In any case,  nobody died and Jeff got to sleep in his own bed.

That’s how I Roll,


I thank the engineers and city planners who put a bike path on I-90, it opens up non-motorizd transportation to the east side of Lake Washington and beyond.

Saturday fish'n' under the I-90.

The Mountains to Sound Greenway is the real deal.  Although I discovered a small gap in the network on this particular trip, it is the best game in town when it comes to getting me into the Cascade Mountains via  bike.

Jeff's new ride.  In my not so humble opinion, Salsa Bikes has got it figured out when it comes to delivering a rad adventure bike out of the box for a reasonable price.    
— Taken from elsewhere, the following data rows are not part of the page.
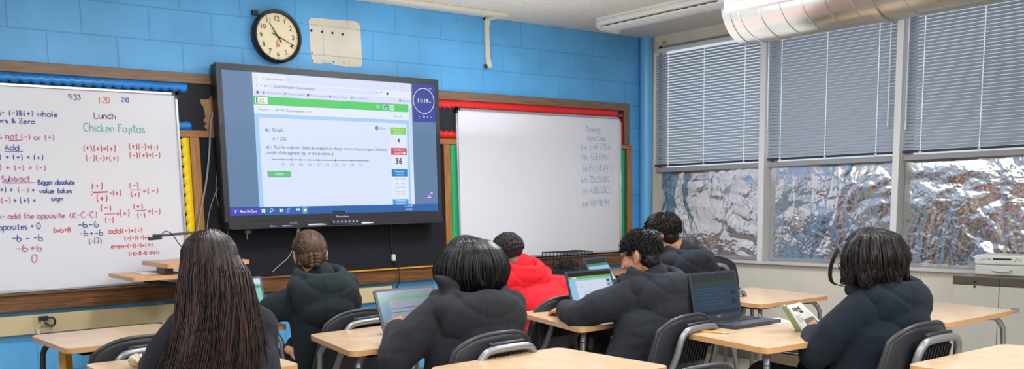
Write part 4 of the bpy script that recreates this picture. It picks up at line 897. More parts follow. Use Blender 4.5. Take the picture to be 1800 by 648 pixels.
lp = {k: emis('lap_'+k, c, s, .15) for k, (c, s) in dict(w=('#d9e6f8',.85), sky=('#9fcdf0',.85), grn=('#7fc04a',.8), dark=('#1c2026',.5), card=('#c9d5ea',.85), red=('#d06a70',.7), dim=('#2c4a63',.55), dim2=('#33414a',.5), bar=('#1a2c44',.6), grn2=('#3d5533',.5), teal=('#4aa0c8',.7), lg=('#b7c6d2',.7), g3=('#3f9a5e',.75), t2=('#7cd0bf',.8), dimt=('#3f6a88',.6), lg3=('#a9bccb',.38), cd3=('#a8bcd8',.40), te3=('#3f9cc8',.42)).items()}
def s5(q, a, b, c, d):
    q(a,b,c,d,lp['sky']); q(a,d-.022,c,d,lp['dark'],2); q(a,d-.036,c,d-.022,lp['grn'],2); q(a+.03,d-.034,a+.06,d-.025,lp['w'],3)
    q(a+.05,b+.0,c-.045,d-.048,lp['w'],2); q(c-.040,d-.062,c-.018,d-.050,lp['grn2'],3); q(c-.038,d-.085,c-.018,d-.073,lp['red'],3); q(a+.075,d-.085,a+.105,d-.083,lp['dim'],3); q(a+.10,b+.03,c-.08,b+.05,lp['teal'],3); q(a+.10,b+.06,c-.10,b+.062,lp['dim'],3)
def s3(q, a, b, c, d):
    q(a,b,c,d,lp['lg3']); q(a,d-.016,c,d,lp['cd3'],2); q(a,d-.045,c,d-.030,lp['g3'],2); q(a,b,a+.055,d-.048,lp['te3'],2); q(a+.055,d-.09,c-.02,d-.086,lp['dim'],3); q(a+.055,d-.11,c-.08,d-.106,lp['dim'],3); q(a+.075,b+.05,a+.11,b+.06,lp['g3'],3)
    q(a+.055,b,c,d-.05,lp['cd3'],1.5)
def s7(q, a, b, c, d):
    q(a,b,c,d,lp['dim']); q(a,d-.04,c,d,lp['dim2'],2); q(a,d-.055,c,d-.04,lp['grn2'],2); q(a,b,c,b+.018,lp['bar'],2)
    for k in range(6): q(a+.03,b+.05+k*.016,c-.10-.02*(k%3),b+.0525+k*.016,lp['dimt'],3)
    q(c-.05,b+.04,c-.02,b+.07,lp['bar'],3); q(c-.05,b+.09,c-.02,b+.11,lp['bar'],3)
def s2(q, a, b, c, d):
    q(a,b,c,d,lp['t2']); q(a,d-.03,c,d,lp['w'],2); q(a,d-.055,c,d-.04,lp['g3'],2); q(a+.02,d-.085,c-.1,d-.065,lp['w'],2)
def s6(q, a, b, c, d):
    q(a,b,c,d,lp['lg']); q(a,d-.04,c,d,lp['dark'],2); q(a,d-.06,c,d-.04,lp['g3'],2); q(a,b+.05,c,d-.06,lp['sky'],2); q(a,b,c,b+.05,lp['card'],2)
laptop('open laptop with bright white page before the outstretched arm', -2.925,-2.36, .0, 108, s5, w=.36, d=.215)
laptop('open laptop with a green banner page and a hand on its keyboard', -4.195,-2.42, .05, 112, s3, w=.36, d=.212)
laptop('open dark laptop with dim screen on the desk of the reading person', -2.915,-3.235, -.02, 102, s7, w=.355, d=.24, logo='DELL')
laptop('open laptop at far left half hidden behind the person in the plain black jacket', -4.585,-1.25, .0, 106, s2, w=.34, d=.22)
laptop('tilted laptop with glare on its screen beside the wire basket', -1.815,-1.33, .26, 122, s6, w=.31, d=.22)

# ================================================================== SMALL THINGS
pn = thing('pencil', 'yellow pencil with pink eraser lying along the left edge of the laptop', 'pencil', (-3.262,-3.43,ZD+.0048), math.radians(98))
obj('barrel', MB().tube([(-.095,0,0),(.07,0,0)], .0042, n=6), mat('pencil_yellow', '#e3a021', .35), pn, smooth=False)
obj('tip', MB().tube([(.07,0,0),(.092,0,0)], [.0042,.0006], n=6), mat('pencil_wood', '#caa06a', .6), pn)
obj('ferrule', MB().tube([(-.105,0,0),(-.092,0,0)], .0046, n=10), M_alu, pn); obj('eraser', MB().tube([(-.120,0,0),(-.105,0,0)], .0044, n=10), mat('eraser_pink', '#d98a86', .7), pn)
sp_ = sheet('paper_sheet', [(-2.86,-3.46),(-2.74,-3.30),(-2.60,-3.36),(-2.72,-3.53)][::-1], ZD+.0008, 'printed worksheet lying right of the open dark laptop')
ik = MB()
for k in range(9): ik.box((random.uniform(-.05,.05), random.uniform(-.05,.05), .0016), (random.uniform(.02,.06),.003,.0004), R=(0,0,.7+random.uniform(-.3,.3)))
obj('printing', ik, M_ink, sp_, smooth=False)
bl = MB().ell((0,0,0), (.030,.030,.024), nu=32, nv=20); me = bl.mesh('paper_ball', mat('paper_crumple', '#cbbfae', .85))
displace(me, lambda p, n: .010*noise.noise(V(p)*55)+.006*abs(noise.noise(V(p)*120)))
me.polygons.foreach_set('use_smooth', [True]*len(me.polygons)); me.set_sharp_from_angle(angle=.5)
tag(link('paper_ball', me, loc=(-5.525,-2.47,ZD+.027)), 'crumpled paper ball on the front left desk', 'paper ball')
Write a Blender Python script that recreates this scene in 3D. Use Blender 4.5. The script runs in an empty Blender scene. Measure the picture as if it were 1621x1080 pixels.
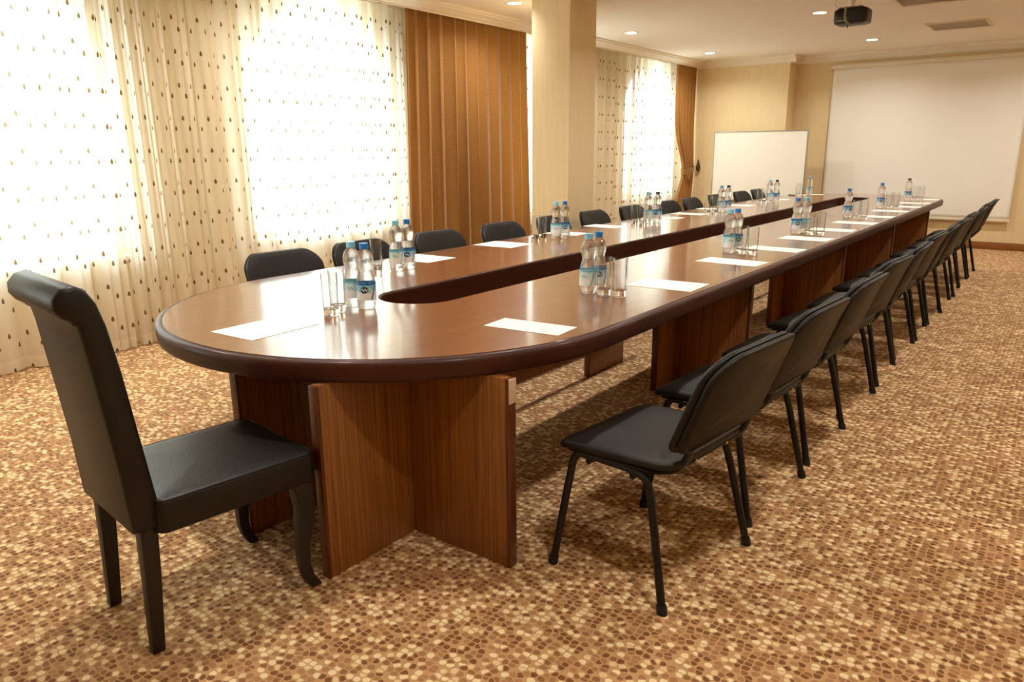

Lions and tigers and bears!  Oh my!

Bikewack, closely related to the bushwack.  It seems the term is previously unmentioned in the biking literature and thus I claim intellectual property.  BW1:  Rider can expect conditions non-condusive to efficient forward travel of the bicycle through pedaling.  Riders should expect significant undergrowth of road or path due to disuse or lack of maintenance for several years. Occasional lifting of bicycle over impediments of forward progress will be present. 

Dead end for all but the most brave of heart and small of brain.

I have never been lost, but I have definitely made decisions that have cost adventures a lot of time and effort.  

Rocket fuel.

Health food. The overall caloric load and distribution of macronutrients in this candy bar and most leading sports nutrition bars are nearly identical.  While I agree the that quality of ingredients and overall  nutritional value of the product is low, one must train the body to digest foreign and unnatural products if one ever dreams of completing the Tour Divide.  They are much cheaper as well.


High point for the day.  Human Foot, Blackstone Wall, Little Si Crags.

The latest in performance cycling footware.

21st Amendment's Brew Free or Die IPA is a fine recovery drink and a great beer.  I have a soft spot for beer in cans as well.